Derek: I think of it like this “karma bank.” There’s this trust bank or vulnerability bank so all of the times that I am spinning effort and doing that, the one time that I forget and I do surprise somebody.
If I got a whole bunch of currency over here in the saved column, it buys me a whole heck of a lot. If all the time you’re disclosing stuff and for once, you don’t, I’m like, “Oh man, we’re in the heat of the moment, I totally forgot to say it.”
It’s a heck of lot easy for me not to have horrible intentions about what it was because I know the…
Jade: I can assume it’s an honest mistake.
Derek: Yeah. We were all human and stuff happens. The one time that you’re able to cash that in is almost invaluable in terms of time wasted.
I guess, you said, Clayton ‑‑ we’re not having to do damage control. We’re not having do all of this. We’re not having to have a meeting ‑‑ to have a meeting, to have an action meeting.
The first time you have to call 10 people and a team or an organization on a room to review something because somebody was surprised, you probably made up for that instantly the first time you don’t have to have one of those meetings.
Jade: We talked about the perfect boss. How does the perfect teammate work in this type of no surprises idea?
Derek: It goes back to perfect teammate to me discloses when they think it’s going to impact people in meaningful ways.

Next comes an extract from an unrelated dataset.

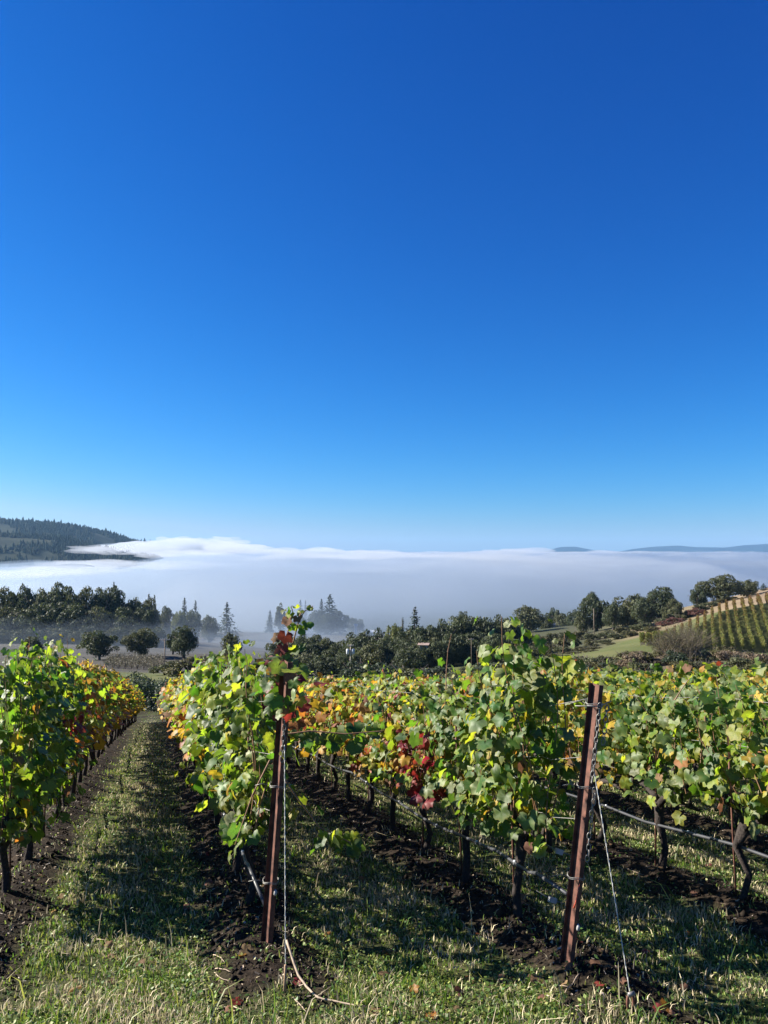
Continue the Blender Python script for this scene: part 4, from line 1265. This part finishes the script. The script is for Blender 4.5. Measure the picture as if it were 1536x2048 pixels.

Clayton: Meaning broadcasting your intention and being mindful of not surprising.
Jade: So not just externally to other people but internally to your team?
Clayton: Yeah. I think you have more touch points on the team. I would rather fill up my marble jar, karma bank for people on the team. Like us probably something I want to focus on more than external people.
Those are the people that I’m going to be working with every day and I have to have alignment with. Trust for me on the people on the team was probably more valuable in a long run. It helps me more successful than some random people in the organization.
Derek: I would also say that the depth of impact should be equal to the depth of broadcast. There’s something like nobody’s going to be really ticked off about this and Clayton and I are only two in the room, I might say, “Hey Clayton, I’m going to do this and that’s fine.”
If Jade found out about it and he wasn’t there, he’s not going to be too pissed off that he didn’t know about it because the impact wasn’t a default.
If it’s something really impactful then I should make sure that I broadcast it to everybody. I think your signal should be equal to the impact that it will have around the people that are doing it.